▸ Your task:
In the lines below, find how many contain the word "pixels" and report that figure alone.

▸ Information provided:
>> begin
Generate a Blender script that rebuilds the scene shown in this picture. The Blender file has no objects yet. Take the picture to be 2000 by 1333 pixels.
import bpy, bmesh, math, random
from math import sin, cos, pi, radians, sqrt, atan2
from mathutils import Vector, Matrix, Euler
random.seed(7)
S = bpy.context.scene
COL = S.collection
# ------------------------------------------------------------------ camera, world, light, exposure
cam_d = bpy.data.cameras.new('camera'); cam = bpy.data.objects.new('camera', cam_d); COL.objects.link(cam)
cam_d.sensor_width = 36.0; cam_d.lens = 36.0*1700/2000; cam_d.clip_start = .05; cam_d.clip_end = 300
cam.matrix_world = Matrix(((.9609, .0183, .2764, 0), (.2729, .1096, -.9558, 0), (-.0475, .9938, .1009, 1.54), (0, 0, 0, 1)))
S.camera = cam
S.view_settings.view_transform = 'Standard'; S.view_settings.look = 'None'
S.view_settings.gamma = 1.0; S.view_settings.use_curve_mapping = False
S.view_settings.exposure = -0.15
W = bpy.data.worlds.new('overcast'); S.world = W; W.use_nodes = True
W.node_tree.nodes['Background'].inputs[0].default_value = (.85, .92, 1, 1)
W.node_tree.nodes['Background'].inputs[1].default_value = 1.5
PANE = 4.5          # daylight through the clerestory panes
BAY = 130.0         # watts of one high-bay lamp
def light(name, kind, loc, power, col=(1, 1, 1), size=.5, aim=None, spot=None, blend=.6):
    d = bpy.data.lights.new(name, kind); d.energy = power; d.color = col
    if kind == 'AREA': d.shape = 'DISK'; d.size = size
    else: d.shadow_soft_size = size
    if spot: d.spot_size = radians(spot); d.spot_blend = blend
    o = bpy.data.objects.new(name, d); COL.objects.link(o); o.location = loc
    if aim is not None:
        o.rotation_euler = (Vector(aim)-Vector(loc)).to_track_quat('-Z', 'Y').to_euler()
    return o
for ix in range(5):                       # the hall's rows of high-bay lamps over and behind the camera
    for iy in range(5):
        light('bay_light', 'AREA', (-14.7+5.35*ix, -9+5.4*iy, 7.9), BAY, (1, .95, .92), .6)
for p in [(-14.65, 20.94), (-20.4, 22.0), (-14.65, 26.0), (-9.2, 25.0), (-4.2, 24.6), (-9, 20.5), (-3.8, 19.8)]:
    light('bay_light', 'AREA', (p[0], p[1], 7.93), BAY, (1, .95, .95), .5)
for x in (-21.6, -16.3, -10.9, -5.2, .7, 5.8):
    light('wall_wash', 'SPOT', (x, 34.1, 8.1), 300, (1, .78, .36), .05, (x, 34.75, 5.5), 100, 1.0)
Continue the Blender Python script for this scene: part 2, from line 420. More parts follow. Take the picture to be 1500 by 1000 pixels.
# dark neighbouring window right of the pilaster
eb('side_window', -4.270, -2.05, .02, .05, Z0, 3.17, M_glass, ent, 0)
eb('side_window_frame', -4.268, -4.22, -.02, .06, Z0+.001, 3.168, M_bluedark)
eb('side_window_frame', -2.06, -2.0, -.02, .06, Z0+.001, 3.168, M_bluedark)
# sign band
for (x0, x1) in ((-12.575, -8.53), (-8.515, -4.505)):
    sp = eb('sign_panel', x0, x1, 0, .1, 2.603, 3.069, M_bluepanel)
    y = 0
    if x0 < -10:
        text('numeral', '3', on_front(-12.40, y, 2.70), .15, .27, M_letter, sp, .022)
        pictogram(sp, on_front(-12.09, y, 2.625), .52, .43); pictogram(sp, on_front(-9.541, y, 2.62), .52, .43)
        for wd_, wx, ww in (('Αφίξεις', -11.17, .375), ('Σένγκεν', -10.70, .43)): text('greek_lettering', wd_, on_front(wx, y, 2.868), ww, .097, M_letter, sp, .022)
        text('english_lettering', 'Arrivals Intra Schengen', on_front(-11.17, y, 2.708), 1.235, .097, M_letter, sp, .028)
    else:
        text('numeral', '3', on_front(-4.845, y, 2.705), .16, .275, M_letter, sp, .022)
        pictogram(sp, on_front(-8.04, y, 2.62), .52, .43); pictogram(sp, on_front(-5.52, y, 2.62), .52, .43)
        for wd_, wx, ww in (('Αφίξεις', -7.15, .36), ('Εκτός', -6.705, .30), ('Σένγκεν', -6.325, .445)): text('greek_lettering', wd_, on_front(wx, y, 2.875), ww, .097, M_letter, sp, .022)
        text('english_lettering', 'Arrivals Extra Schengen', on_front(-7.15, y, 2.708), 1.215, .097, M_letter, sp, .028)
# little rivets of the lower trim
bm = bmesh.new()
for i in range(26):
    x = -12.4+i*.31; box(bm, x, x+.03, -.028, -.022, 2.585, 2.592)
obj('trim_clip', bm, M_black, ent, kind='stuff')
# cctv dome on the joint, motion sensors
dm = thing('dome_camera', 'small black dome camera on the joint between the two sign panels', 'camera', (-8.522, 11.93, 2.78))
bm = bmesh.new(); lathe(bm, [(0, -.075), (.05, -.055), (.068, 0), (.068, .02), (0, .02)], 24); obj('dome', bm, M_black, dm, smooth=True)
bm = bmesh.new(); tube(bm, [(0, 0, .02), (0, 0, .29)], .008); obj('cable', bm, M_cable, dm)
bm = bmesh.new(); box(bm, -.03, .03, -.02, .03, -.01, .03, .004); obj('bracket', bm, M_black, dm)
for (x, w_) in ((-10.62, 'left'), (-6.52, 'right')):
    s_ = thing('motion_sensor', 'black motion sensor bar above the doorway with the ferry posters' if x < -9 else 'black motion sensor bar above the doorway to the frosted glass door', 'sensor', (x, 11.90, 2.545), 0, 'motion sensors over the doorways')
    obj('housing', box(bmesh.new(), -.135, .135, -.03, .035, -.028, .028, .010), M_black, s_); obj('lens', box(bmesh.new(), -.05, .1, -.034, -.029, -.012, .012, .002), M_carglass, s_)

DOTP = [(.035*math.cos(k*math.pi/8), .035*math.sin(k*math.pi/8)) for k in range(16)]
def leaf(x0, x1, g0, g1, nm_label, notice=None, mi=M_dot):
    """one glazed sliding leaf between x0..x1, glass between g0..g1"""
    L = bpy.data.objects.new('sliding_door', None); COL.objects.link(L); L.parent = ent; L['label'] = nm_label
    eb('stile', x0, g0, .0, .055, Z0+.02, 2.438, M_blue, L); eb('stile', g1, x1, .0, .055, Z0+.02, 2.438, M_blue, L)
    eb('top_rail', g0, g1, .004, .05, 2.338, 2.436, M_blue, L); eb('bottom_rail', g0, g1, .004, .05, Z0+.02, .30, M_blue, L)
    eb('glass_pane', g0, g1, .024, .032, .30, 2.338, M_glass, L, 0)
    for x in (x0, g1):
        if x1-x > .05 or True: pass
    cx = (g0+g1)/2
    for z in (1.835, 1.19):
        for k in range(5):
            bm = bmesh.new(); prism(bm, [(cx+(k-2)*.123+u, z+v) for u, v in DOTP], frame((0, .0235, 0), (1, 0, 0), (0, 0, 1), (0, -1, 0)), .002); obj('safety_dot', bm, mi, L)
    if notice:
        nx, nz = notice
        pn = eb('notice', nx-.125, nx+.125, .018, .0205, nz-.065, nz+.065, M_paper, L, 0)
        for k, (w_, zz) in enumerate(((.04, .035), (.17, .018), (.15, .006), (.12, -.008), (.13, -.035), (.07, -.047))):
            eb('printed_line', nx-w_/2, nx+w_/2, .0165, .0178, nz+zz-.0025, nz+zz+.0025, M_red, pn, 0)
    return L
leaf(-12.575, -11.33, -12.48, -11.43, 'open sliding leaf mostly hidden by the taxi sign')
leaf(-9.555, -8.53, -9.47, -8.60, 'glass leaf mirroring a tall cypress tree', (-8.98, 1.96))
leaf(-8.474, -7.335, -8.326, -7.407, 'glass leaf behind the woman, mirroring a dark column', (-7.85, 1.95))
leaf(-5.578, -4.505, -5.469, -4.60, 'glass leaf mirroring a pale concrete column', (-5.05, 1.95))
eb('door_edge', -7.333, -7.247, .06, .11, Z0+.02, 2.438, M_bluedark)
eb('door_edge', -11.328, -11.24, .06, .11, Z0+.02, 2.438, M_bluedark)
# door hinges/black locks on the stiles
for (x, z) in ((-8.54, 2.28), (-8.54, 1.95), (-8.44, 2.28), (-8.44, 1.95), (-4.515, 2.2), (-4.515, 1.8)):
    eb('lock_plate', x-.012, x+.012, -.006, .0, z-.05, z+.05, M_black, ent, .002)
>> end
▸ Task answer:
2